Читая, приходится обходиться и без ассоциаций, подчас нужен и отрыв от конкретного в абстрактное. Конкретное - любовь. Любовь к инопланетянке. Возвращение. Это власть инстинктов, противостоящая разумной жизни. Как же понять в рассказе основную тему любви, не читая саму "Аэлиту"? Да очень просто. Ведь рассказ фантаста - ни что иное, как абстракция его мышления. Даже, если мы и видим эту любовь немного непонятной, то сам наш разум нам и подсказывает - берёт выдуманную историю возвращения и делает правдой. Один из таких случаев - компенсация. Что это такое? Это значит, что на любое моё представление любви, как таковой, в моём сознании имеется антипредставление. Так и автор берёт в основу любовь земного человека, воплощает его идею возврата на Марс, приводит к любимой через всевозможные сложности и препятствия, да ещё и дополняет эту внеземную любовь тем, что оставил когда-то свою частичку человечности на чужой планете и соединил это в любви и взаимопонимании разных сил и понятий о любви людей - единым доказательством - дети. Такое возможно только автору-фантасту. Автор - фантаст, а значит это и объясняет вот то антипредставление любви, о котором я выше написал. Дети от их любви и есть правда, что и справедливо указывает на как негативные, так и позитивные последствия компенсации. Что такое любовь? А кто скажет, что знает о любви всё? Кто доподлинно расскажет как нужно любить? Кто сможет, хотя бы обрисовать правильно любовь? Мозг не создаёт "любовь", он создаёт условия, когда соответствующие физио и психические механизмы актуализируются. Вот почему трудно сказать "как получается любовь" психически, так как для этого надо прояснить и работу мозга относительно многих механизмов - генезис индивидуальности, химические изменения в системах мозга, которые инициирует и контролирует мозг. Более всего сходятся виды любви в чувстве,эмоции, чем больше человек развит, тем больше у него образуется "абстрактной составной любви", тем его любовь изощрённей, противоречивей и недолговечней. А в рассказе автор использует подмену. Это долговечная любовью. У него,ГГ, любовь очень сильная, возврат через тернии, надежда, итог - встреча. Сильный рассказ. Интересен написанием и индивидуальностью в теме любви. Слог написания широк и ярок, как бы не читаешь, а живёшь в самом рассказе. Автор описывает состояние "души" и в частности "души любящей". Но, всё же, хоть тема любви раскрыта отлично - самое главное автор завуалировал вот в этих словах:
"...Да воздастся вам за дела ваши! Да будет вам мир, который вас достоин. Начните все с чистого листа, не повторяйте своих ошибок. Врата в другой мир закроются только тогда, когда последний житель Тумы, юное дитя, будущий правитель нового народа, покинет грешную землю. И Тума опустеет навсегда…"
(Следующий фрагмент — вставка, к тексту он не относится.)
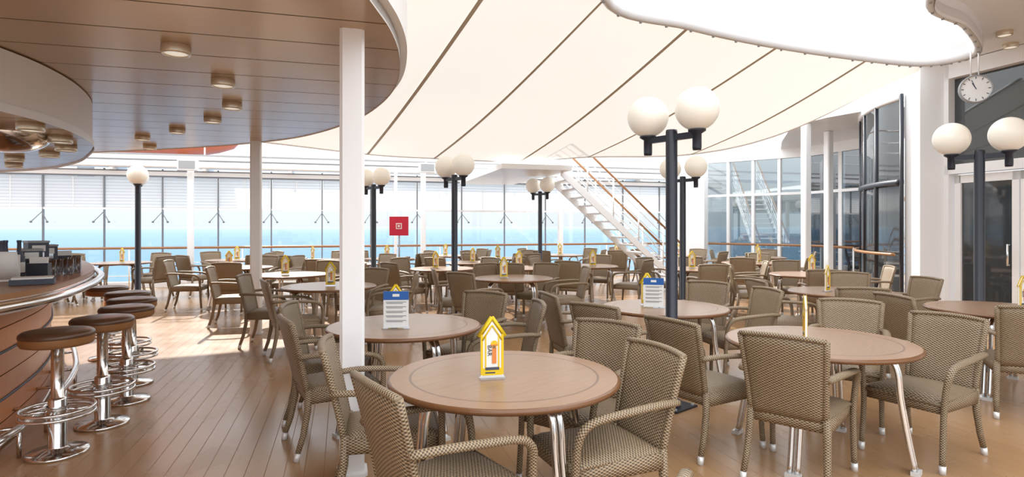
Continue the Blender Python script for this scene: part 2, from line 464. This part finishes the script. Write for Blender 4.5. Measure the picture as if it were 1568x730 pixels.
# handrail in front of glass
b = MB()
b.tube([wp(s0, .25, .97), wp(s1-.3, .25, .97)], .03, m_wood, 10)
s = s0+.6
while s < s1-.5:
    b.tube([wp(s, .25, 0), wp(s, .25, .95)], .018, m_white, 8); s += 2.5
for z in (.3, .6): b.tube([wp(s0, .25, z), wp(s1-.3, .25, z)], .01, m_white, 6)
b.obj('deck_railing')
# upper deck edge
b = MB()
wbox(b, s0, s1+3, 2.98, 3.22, 1.1, m_white, -.2)
wbox(b, s0, s1+3, 3.22, 3.25, 1.15, m_grey, -.2)
for s in range(-20, 8, 2): wbox(b, s-.04, s+.04, 2.86, 3.0, 1.0, m_white, -.2)
b.tube([wp(s0, .6, 2.93), wp(s1, .6, 2.93)], .05, m_white, 8)
b.tube([wp(s0, .9, 3.05), wp(s1, .9, 3.05)], .025, m_grey, 8)
for z in (3.6, 3.9, 4.25): b.tube([wp(s0, .2, z), wp(s1, .2, z)], .02, m_wood if z > 4 else m_white, 6)
for s in range(-20, 8, 2): b.tube([wp(s, .2, 3.2), wp(s, .2, 4.25)], .02, m_white, 6)
b.obj('upper_deck_edge')
# structural posts
POSTS = []
def post(x, y, w, h, name='support_post', rz=ang):
    POSTS.append((x, y))
    b = MB(); c = w*.12; q = w/2
    pl = [(-q+c, -q), (q-c, -q), (q, -q+c), (q, q-c), (q-c, q), (-q+c, q), (-q, q-c), (-q, -q+c)]
    b.prism(pl, 0, h, m_white); b.prism([(x_*1.25, y_*1.25) for x_, y_ in pl], 0, .02, m_white); b.obj(name, (x, y, 0), rz)
post(-.975, 3.58, .145, 2.68); post(-3.57, 8.2, .145, 2.68)
for px, d in ((292, 14.0), (648, 15.5), (858, 16.3), (606, 15.3)):
    post((px-784)/900*d, d, .13 if px != 606 else .08, 2.97)
# ------------------------------------------------------------------ bar ceiling
edge = spline([(-.9, -1, 0), (-.8, 1.5, 0), (-.74, 3.0, 0), (-.73, 3.6, 0), (-.80, 4.2, 0), (-.98, 4.95, 0), (-1.28, 5.7, 0), (-1.72, 6.5, 0), (-2.38, 7.35, 0), (-3.1, 8.0, 0), (-4.2, 8.6, 0), (-5.6, 9.1, 0), (-7.2, 9.5, 0), (-9.5, 9.9, 0), (-13, 10.2, 0)], 6)
b = MB()
b.prism([(p.x, p.y) for p in edge]+[(-13, -1)], 2.68, 2.78, m_ceil, m_whitewarm)
b.obj('ceiling')
b = MB(); b.ribbon(edge, 2.67, 3.0, m_whitewarm); o2 = offset(edge, -.05); b.ribbon(o2, 2.74, 3.04, m_white)
n = len(edge); b.add([(p.x, p.y, 2.74) for p in edge]+[(p.x, p.y, 2.74) for p in o2], [(i, i+1, n+i+1, n+i) for i in range(n-1)], m_white)
b.obj('trim_1')
sof = spline([(-3.30, -1, 0), (-3.3, 1.5, 0), (-3.33, 3.3, 0), (-3.36, 3.85, 0), (-3.42, 4.3, 0), (-3.62, 4.9, 0), (-4.0, 5.6, 0), (-4.55, 6.3, 0), (-5.3, 7.1, 0), (-6.4, 7.9, 0), (-8, 8.4, 0), (-11, 8.6, 0)], 6)
b = MB(); b.prism([(p.x, p.y) for p in sof]+[(-11, -1)], 2.27, 2.67, m_ceil, m_whitewarm); b.ribbon(offset(sof, -.015), 2.25, 2.31, m_white)
b.obj('ceiling_soffit')
dl = MB(); dl.lathe([(.0005, 0), (.070, 0)], m_lens, n=24); dl.lathe([(.070, 0), (.070, -.008), (.085, -.008), (.089, .0), (.089, .045), (.085, .05)], m_brass, n=24)
DL = dl.mesh('ceiling_downlight')
for x, y in ((-2.2, 3.85), (-2.33, 4.74), (-2.69, 5.65), (-3.26, 6.4), (-4.06, 7.13), (-4.84, 7.7), (-5.3, 8.6), (-2.1, 2.2)):
    place(DL, 'ceiling_downlight', (x, y, 2.63))
for x, y in ((-3.62, 4.42), (-3.88, 5.05), (-4.25, 5.6), (-4.8, 6.1), (-5.5, 6.5), (-6.1, 7.2), (-4.4, 5.1), (-5.0, 5.5)):
    place(DL, 'ceiling_downlight', (x, y, 2.22))
# mirror dome under the soffit
b = MB(); b.lathe([(max(.001, .30*math.cos(t)), -.15*math.sin(t)) for t in [i*math.pi/16 for i in range(9)]], m_chrome, n=32)
b.obj('security_mirror_dome', (-4.25, 4.95, 2.27))

# ------------------------------------------------------------------ bar counter
ce = spline([(-2.93, -1, 0), (-2.93, 1.5, 0), (-2.95, 2.8, 0), (-2.98, 3.4, 0), (-3.06, 3.85, 0), (-3.32, 4.45, 0), (-3.68, 5.13, 0), (-4.18, 5.87, 0), (-5.1, 6.95, 0), (-6.1, 7.75, 0), (-7.6, 8.3, 0)], 6)
b = MB()
inn = offset(ce, .62)
b.prism([(p.x, p.y) for p in ce]+[(p.x, p.y) for p in reversed(inn)], 1.045, 1.10, m_wood, m_wood)
b.ribbon(offset(ce, -.006), 1.035, 1.065, m_chrome)
u0 = offset(ce, .05); b.prism([(p.x, p.y) for p in u0]+[(p.x, p.y) for p in reversed(offset(ce, .5))], .97, 1.045, m_whitewarm)
fr = offset(ce, .33); b.prism([(p.x, p.y) for p in fr]+[(p.x, p.y) for p in reversed(inn)], 0, .97, m_bar)
for z in (.02, .32, .64, .95):
    b.tube([(p.x, p.y, z) for p in offset(ce, .325)], .010, m_dark if z > .1 else m_chrome, 6)
rl = offset(ce, -.055); b.tube([(p.x, p.y, 1.03) for p in rl], .028, m_chrome, 12)
ft = offset(ce, .14); b.tube([(p.x, p.y, .19) for p in ft], .026, m_chrome, 12)
for i in range(4, len(ce)-2, 5):
    b.tube([(rl[i].x, rl[i].y, 1.03), (u0[i].x, u0[i].y, 1.0)], .012, m_chrome, 6)
    b.tube([(ft[i].x, ft[i].y, .19), (fr[i].x, fr[i].y, .19)], .013, m_chrome, 6); b.tube([(ft[i].x, ft[i].y, .19), (ft[i].x, ft[i].y, 0)], .013, m_chrome, 6)
b.obj('bar_counter')
for i, (x, y) in enumerate(((-3.0, 3.88), (-3.10, 4.45), (-3.31, 5.05), (-3.62, 5.6), (-4.02, 6.15), (-4.6, 6.68))):
    place(ST, 'bar_stool', (x, y, 0), i*.4)
# things on the bar
def caddy(x, y, a):
    b = MB(); b.box((0, 0, .06), (.13, .09, .12), m_black); b.box((0, 0, .13), (.11, .03, .07), m_cardw); b.box((.02, .03, .125), (.05, .02, .06), m_cardw)
    b.box((0, 0, .004), (.15, .11, .008), m_grey); b.obj('napkin_caddy', (x, y, 1.10), a)
caddy(-3.58, 4.45, .4); caddy(-4.28, 5.62, .8); caddy(-3.45, 3.75, .1)
def dispenser(x, y, a, h=.30):
    b = MB(); b.box((0, 0, h/2), (.14, .16, h), m_dark); b.box((0, -.10, h*.62), (.05, .07, .04), m_chrome); b.lathe([(.0005, 0), (.012, 0), (.012, .05), (.0005, .05)], m_chrome, (0, -.12, h*.45), 10)
    b.box((0, -.09, .012), (.12, .12, .02), m_chrome); b.box((0, -.082, h*.82), (.09, .006, .05), m_cardw); b.box((0, 0, h+.008), (.15, .17, .016), m_grey)
    b.obj('drink_dispenser', (x, y, 1.10), a)
dispenser(-4.04, 4.99, .9, .26); dispenser(-4.16, 5.24, .9, .22); dispenser(-3.91, 4.77, .8, .20)
for x, y in ((-3.66, 4.66), (-3.70, 4.76), (-3.76, 4.92), (-3.64, 4.82), (-4.0, 5.40), (-3.82, 5.12), (-3.74, 5.04)):
    b = MB(); b.lathe([(.0005, 0), (.032, 0), (.035, .01), (.038, .13), (.034, .13), (.03, .012), (.0005, .01)], m_acryl, n=18); b.obj('drinking_glass', (x, y, 1.10))
for x, y in ((-3.80, 4.36), (-3.86, 4.46), (-3.84, 4.58), (-3.92, 4.55)):
    b = MB(); b.lathe([(.0005, 0), (.034, 0), (.036, .01), (.036, .16), (.015, .21), (.013, .27), (.016, .275), (.016, .29), (.0005, .29)], m_dark, n=18); b.lathe([(.0365, .04), (.0365, .12)], m_cardw, n=18); b.obj('liquor_bottle', (x, y, 1.10))
b = MB(); b.panel(lambda u, v: (-.08+.16*u, .05-.08*v, .01+.21*v), 2, 2, .008, 1, 1, m_cardw); b.box((0, .05, .10), (.16, .01, .19), m_cardw); b.box((0, .03, .15), (.10, .03, .03), m_org)
b.obj('bar_menu_stand', (-3.58, 4.14, 1.10), .5)
b = MB(); b.box((0, 0, .02), (.24, .17, .035), m_dark); b.box((0, 0, .045), (.22, .15, .012), m_cardw); b.obj('menu_book_stack', (-3.30, 4.05, 1.10), .6)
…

По Юнгу сам процесс индивидуализации должен пройти через трагический опыт, нужно "умереть" для старого и "родиться" в новом.
Андрей, хочу поблагодарить Вас за великолепный рассказ, достойный первого места! Я словно вернулся в раннюю юность, читая его. Как мне тогда не хватило вот такого продолжения! Спасибо Вам огромное!